- Dataset entries -
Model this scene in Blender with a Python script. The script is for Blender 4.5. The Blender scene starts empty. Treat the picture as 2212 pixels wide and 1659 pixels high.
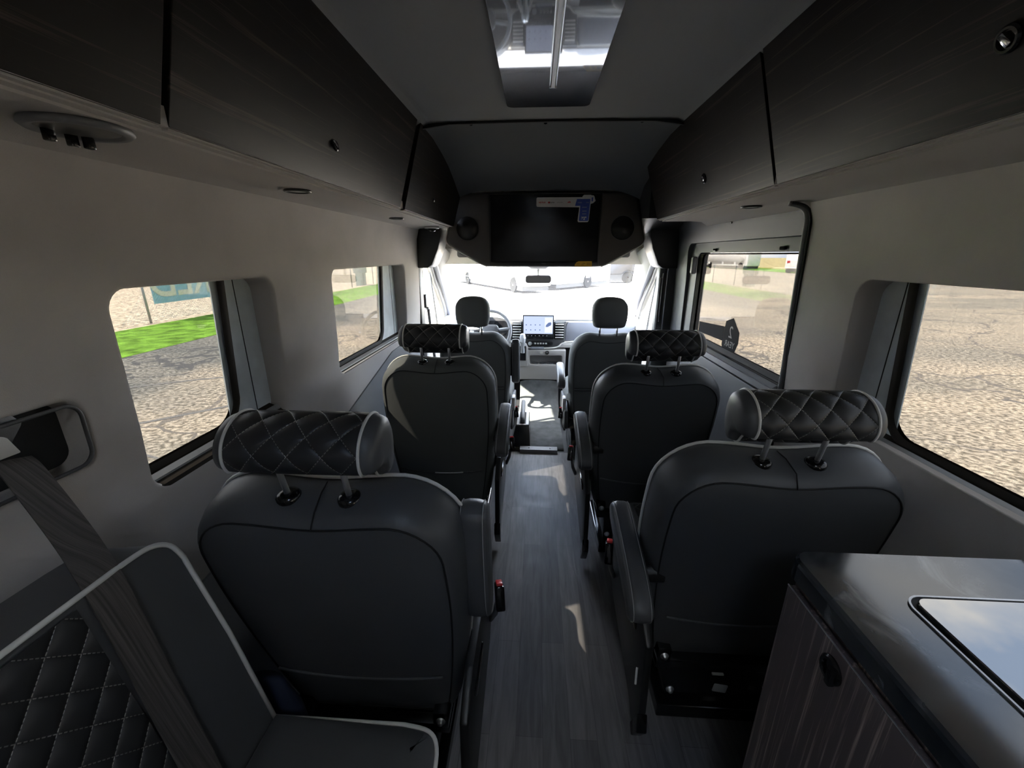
import bpy, bmesh, math, random
from math import sin, cos, pi, radians, sqrt, exp, atan, tan
from mathutils import Vector, Matrix

S = bpy.context.scene
# ---------------------------------------------------------------- camera
F = 885.0
PITCH = atan(279 / F); YAW = atan(54 / F * cos(PITCH))
cam = bpy.data.cameras.new('camera'); camo = bpy.data.objects.new('camera', cam)
S.collection.objects.link(camo); S.camera = camo
cam.sensor_fit = 'HORIZONTAL'; cam.sensor_width = 36; cam.lens = 36 * F / 2212
cam.clip_start = 0.02; cam.clip_end = 500
camo.location = (-.045, 0, 1.45)
camo.rotation_euler = (pi / 2 - PITCH, 0, YAW)
# ---------------------------------------------------------------- colour and exposure
S.view_settings.view_transform = 'Standard'
S.view_settings.look = 'None'
S.view_settings.gamma = 1
S.view_settings.use_curve_mapping = False
S.view_settings.exposure = 0.12
try:
    S.cycles.max_bounces = 10; S.cycles.diffuse_bounces = 6; S.cycles.glossy_bounces = 4
    S.cycles.transparent_max_bounces = 12
    S.cycles.sample_clamp_indirect = 6.0
    S.cycles.use_denoising = True
    S.cycles.caustics_reflective = False
except Exception: pass
# ---------------------------------------------------------------- world
SKY = 26.0
W = bpy.data.worlds.new('sky'); S.world = W; W.use_nodes = True
nt = W.node_tree; nt.nodes.clear()
def nn(nt, t, **k):
    n = nt.nodes.new(t)
    for a, b in k.items(): setattr(n, a, b)
    return n
tc = nn(nt, 'ShaderNodeTexCoord'); mp = nn(nt, 'ShaderNodeMapping'); mp.inputs['Scale'].default_value = (1, 1, 2.6)
no = nn(nt, 'ShaderNodeTexNoise'); no.inputs['Scale'].default_value = 3.2; no.inputs['Detail'].default_value = 8
no.inputs['Roughness'].default_value = .55
cr = nn(nt, 'ShaderNodeValToRGB')
cr.color_ramp.elements[0].position = .42; cr.color_ramp.elements[0].color = (.42, .55, .80, 1)
cr.color_ramp.elements[1].position = .60; cr.color_ramp.elements[1].color = (1, 1, 1, 1)
bg = nn(nt, 'ShaderNodeBackground'); bg.inputs['Strength'].default_value = SKY
ow = nn(nt, 'ShaderNodeOutputWorld')
L = nt.links.new
L(tc.outputs['Generated'], mp.inputs['Vector']); L(mp.outputs[0], no.inputs['Vector']); L(no.outputs[0], cr.inputs[0])
L(cr.outputs[0], bg.inputs['Color']); L(bg.outputs[0], ow.inputs['Surface'])
# ---------------------------------------------------------------- sun
sun = bpy.data.lights.new('sun', 'SUN'); sun.energy = 95; sun.angle = radians(.6); sun.color = (1, .93, .82)
suno = bpy.data.objects.new('sun', sun); S.collection.objects.link(suno)
SD = Vector((1, .30, -1.24)).normalized()
suno.rotation_euler = SD.to_track_quat('-Z', 'Y').to_euler(); suno.location = (-8, -2, 12)
TINT = .043          # privacy glass of the side windows

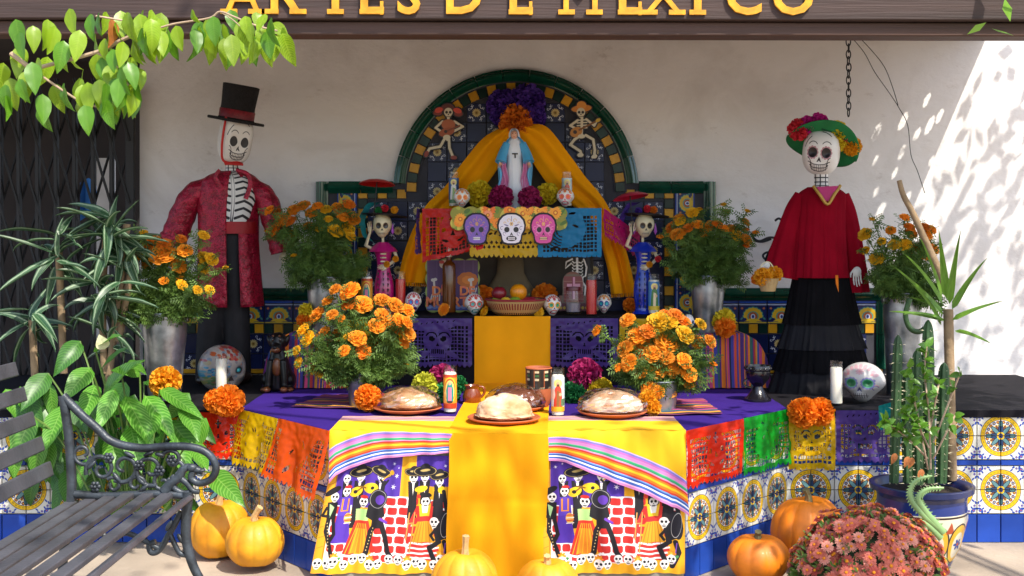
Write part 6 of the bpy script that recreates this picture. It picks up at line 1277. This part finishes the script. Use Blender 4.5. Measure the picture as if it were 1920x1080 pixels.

- Written task -
All of the data needs repeating exactly, but the pictures do not.

- Exercise result -
Model this scene in Blender with a Python script. The script is for Blender 4.5. The Blender scene starts empty. Treat the picture as 2212 pixels wide and 1659 pixels high.
import bpy, bmesh, math, random
from math import sin, cos, pi, radians, sqrt, exp, atan, tan
from mathutils import Vector, Matrix

S = bpy.context.scene
# ---------------------------------------------------------------- camera
F = 885.0
PITCH = atan(279 / F); YAW = atan(54 / F * cos(PITCH))
cam = bpy.data.cameras.new('camera'); camo = bpy.data.objects.new('camera', cam)
S.collection.objects.link(camo); S.camera = camo
cam.sensor_fit = 'HORIZONTAL'; cam.sensor_width = 36; cam.lens = 36 * F / 2212
cam.clip_start = 0.02; cam.clip_end = 500
camo.location = (-.045, 0, 1.45)
camo.rotation_euler = (pi / 2 - PITCH, 0, YAW)
# ---------------------------------------------------------------- colour and exposure
S.view_settings.view_transform = 'Standard'
S.view_settings.look = 'None'
S.view_settings.gamma = 1
S.view_settings.use_curve_mapping = False
S.view_settings.exposure = 0.12
try:
    S.cycles.max_bounces = 10; S.cycles.diffuse_bounces = 6; S.cycles.glossy_bounces = 4
    S.cycles.transparent_max_bounces = 12
    S.cycles.sample_clamp_indirect = 6.0
    S.cycles.use_denoising = True
    S.cycles.caustics_reflective = False
except Exception: pass
# ---------------------------------------------------------------- world
SKY = 26.0
W = bpy.data.worlds.new('sky'); S.world = W; W.use_nodes = True
nt = W.node_tree; nt.nodes.clear()
def nn(nt, t, **k):
    n = nt.nodes.new(t)
    for a, b in k.items(): setattr(n, a, b)
    return n
tc = nn(nt, 'ShaderNodeTexCoord'); mp = nn(nt, 'ShaderNodeMapping'); mp.inputs['Scale'].default_value = (1, 1, 2.6)
no = nn(nt, 'ShaderNodeTexNoise'); no.inputs['Scale'].default_value = 3.2; no.inputs['Detail'].default_value = 8
no.inputs['Roughness'].default_value = .55
cr = nn(nt, 'ShaderNodeValToRGB')
cr.color_ramp.elements[0].position = .42; cr.color_ramp.elements[0].color = (.42, .55, .80, 1)
cr.color_ramp.elements[1].position = .60; cr.color_ramp.elements[1].color = (1, 1, 1, 1)
bg = nn(nt, 'ShaderNodeBackground'); bg.inputs['Strength'].default_value = SKY
ow = nn(nt, 'ShaderNodeOutputWorld')
L = nt.links.new
L(tc.outputs['Generated'], mp.inputs['Vector']); L(mp.outputs[0], no.inputs['Vector']); L(no.outputs[0], cr.inputs[0])
L(cr.outputs[0], bg.inputs['Color']); L(bg.outputs[0], ow.inputs['Surface'])
# ---------------------------------------------------------------- sun
sun = bpy.data.lights.new('sun', 'SUN'); sun.energy = 95; sun.angle = radians(.6); sun.color = (1, .93, .82)
suno = bpy.data.objects.new('sun', sun); S.collection.objects.link(suno)
SD = Vector((1, .30, -1.24)).normalized()
suno.rotation_euler = SD.to_track_quat('-Z', 'Y').to_euler(); suno.location = (-8, -2, 12)
TINT = .043          # privacy glass of the side windows

Write part 6 of the bpy script that recreates this picture. It picks up at line 1277. This part finishes the script. Use Blender 4.5. Measure the picture as if it were 1920x1080 pixels.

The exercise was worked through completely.